For these cases, the application of Federated Learning to preserve data privacy may become handy. Federated learning does not need data aggregation, but it aggregates the ML models instead. Clients train the model based on their local dataset. Once trained, the model is transmitted to a central server in charge of aggregating the updates from all clients. Since the training dataset could still be inferred if an attacker had access to the originally trained model, the server adds some random noise to the aggregated weights before forwarding them back to the clients, a technique known as differential privacy.

Additionally, Federated learning also improves communication efficiency by replacing frequent data transmission with more sporadic model transmissions, thereby reducing the throughput and energy demand of the system. When data is collected with low power devices with limited bandwidth, such as sensors for anomaly detection in industrial machinery, federated learning can greatly improve the energy efficiency of the system.
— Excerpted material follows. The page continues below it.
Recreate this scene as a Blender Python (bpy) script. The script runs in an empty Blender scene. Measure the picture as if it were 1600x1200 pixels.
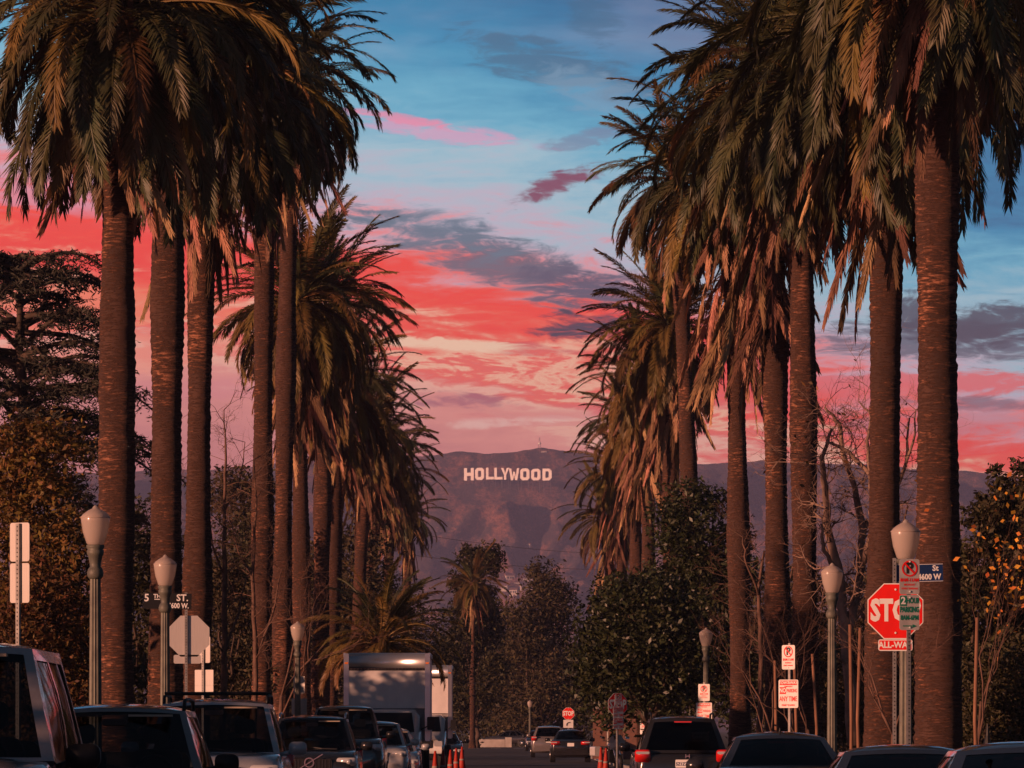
import bpy, math, random
import numpy as np
from mathutils import Vector, Matrix

random.seed(7)
RS = np.random.RandomState(11)
R = math.radians
scene = bpy.context.scene
COL = scene.collection

# ------------------------------------------------------------------ camera
F = 10000.0            # focal length in pixels of the 1600 px wide photograph
VX, VY, CH = 775.0, 1140.0, 1.5
cam_d = bpy.data.cameras.new('camera')
cam = bpy.data.objects.new('camera', cam_d); COL.objects.link(cam)
cam.location = (0, 0, CH); cam.rotation_euler = (R(90), 0, 0)
cam_d.sensor_width = 36; cam_d.lens = F * 36 / 1600
cam_d.shift_x = (800 - VX) / 1600; cam_d.shift_y = (VY - 600) / 1600
cam_d.clip_start = 1; cam_d.clip_end = 40000
scene.camera = cam
def P(x, y, d):
    return Vector(((x - VX) / F * d, d, CH + (VY - y) / F * d))

# ------------------------------------------------------------------ sun, exposure
SUN_AZ, SUN_EL = -54.0, 8.0      # degrees left of the direction behind the camera; above the horizon
ts = Vector((math.sin(R(SUN_AZ)) * math.cos(R(SUN_EL)), -math.cos(R(SUN_AZ)) * math.cos(R(SUN_EL)), math.sin(R(SUN_EL))))
sun_d = bpy.data.lights.new('sun', 'SUN'); sun_d.energy = 5.0; sun_d.angle = R(0.6); sun_d.color = (1.0, 0.46, 0.28)
sun = bpy.data.objects.new('sun', sun_d); COL.objects.link(sun)
sun.rotation_euler = (-ts).to_track_quat('-Z', 'Y').to_euler()
sun.location = (0, 0, 60)
vs = scene.view_settings
vs.view_transform = 'Standard'; vs.look = 'None'; vs.gamma = 1; vs.exposure = 0; vs.use_curve_mapping = False
scene.cycles.use_denoising = True
scene.cycles.max_bounces = 6; scene.cycles.transparent_max_bounces = 12
scene.cycles.volume_bounces = 0

# ------------------------------------------------------------------ node expressions
def lin(c):
    r = []
    for v in c[:3]:
        v = v / 255.0
        r.append(v / 12.92 if v <= 0.04045 else ((v + 0.055) / 1.055) ** 2.4)
    return tuple(r)
class E:
    """a socket (or number) in a node tree with operators"""
    def __init__(s, nt, v): s.nt, s.v = nt, v
    def m(s, op, *a):
        n = s.nt.nodes.new('ShaderNodeMath'); n.operation = op
        for i, q in enumerate((s,) + a):
            q = q.v if isinstance(q, E) else q
            if isinstance(q, (int, float)): n.inputs[i].default_value = q
            else: s.nt.links.new(q, n.inputs[i])
        return E(s.nt, n.outputs[0])
    def __add__(s, o): return s.m('ADD', o)
    def __sub__(s, o): return s.m('SUBTRACT', o)
    def __mul__(s, o): return s.m('MULTIPLY', o)
    def __truediv__(s, o): return s.m('DIVIDE', o)
    def clamp(s):
        r = s.m('ADD', 0.0); r.v.node.use_clamp = True; return r
    def step(s, lo, hi):
        n = s.nt.nodes.new('ShaderNodeMapRange'); n.interpolation_type = 'SMOOTHSTEP'
        s.nt.links.new(s.v, n.inputs[0]); n.inputs[1].default_value = lo; n.inputs[2].default_value = hi
        return E(s.nt, n.outputs[0])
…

This efficient communication also enables user profiling on a global scale, so that large enterprises can better understand their users’ needs while preserving their privacy.

The awareness for data privacy has increased in recent years among users, and governments enforce it with data protection laws. Federated learning brings together the best of both worlds, allowing companies to leverage the power of data while ensuring compliance with data protection regulations.